Published: November 8, 2013

Since carbon dioxide (CO₂) is an abundant carbon source, the catalytic transformation of CO₂ into valuable chemicals is one of the most important technologies to achieve a sustainable society.

However, the transformation of CO₂ is difficult due to its high stability.

Now, Ken Motokura, Toshihide Baba, and colleagues at Department of Environmental Chemistry and Engineering, Tokyo Institute of Technology have found that Cu-diphosphine complexes can be highly active catalysts for hydrosilylation of CO₂ to silyl formate, which is potentially a useful compound for further transformation into fine chemicals.

The catalytic reaction procedure is as follows: a Cu source, diphosphine ligand, hydrosilane, and 1,4-dioxane solvent were placed into a glass reactor equipped with balloon under one atmosphere of CO₂, and the resulting mixture was vigorously stirred at 60℃.

The turnover number (TON) and turnover frequency (TOF) of the Cu catalyst reached a maximum of 70000 and 10300 h^-1, respectively, with 1,2-bis(diisopropylphosphino) benzene as a ligand.

These TON and TOF values are more than one-order of magnitude higher than those of previously reported catalysts for hydrosilylation of CO₂.
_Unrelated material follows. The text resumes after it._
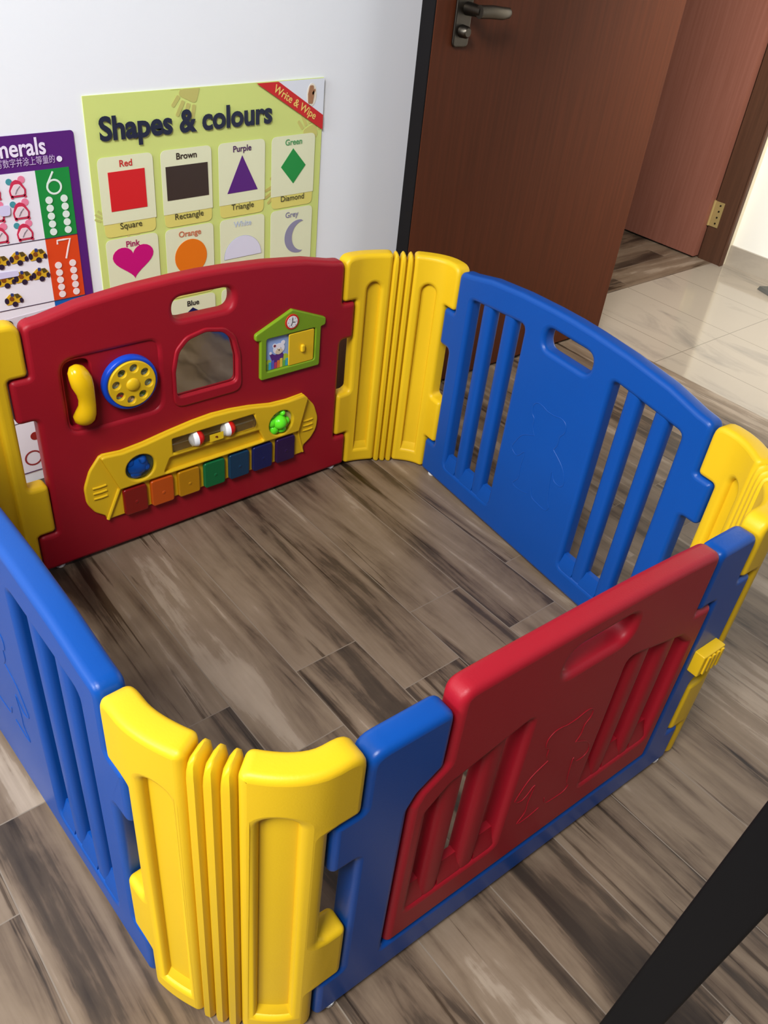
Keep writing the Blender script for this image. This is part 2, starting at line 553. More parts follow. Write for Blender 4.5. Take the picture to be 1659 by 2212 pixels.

Hydrosilylation of CO₂ catalyzed by Cu-diphosphine complex.

Reference:

Authors:Ken Motokura, Daiki Kashiwame, Naoki Takahashi, Akimitsu Miyaji, and Toshihide Baba.
Title of original paper:Highly active and selective catalysis of copper diphosphine complexes for the transformation of carbon dioxide into silyl formate.
Journal, volume, pages and year:Chemistry - A European Journal 19, 10030 (2013).
Digital Object Identifier (DOI):10.1002/chem.201300935
Affiliations:Department of Environmental Chemistry and Engineering, Interdisciplinary Graduate School of Science and Engineering, Tokyo Institute of Technology.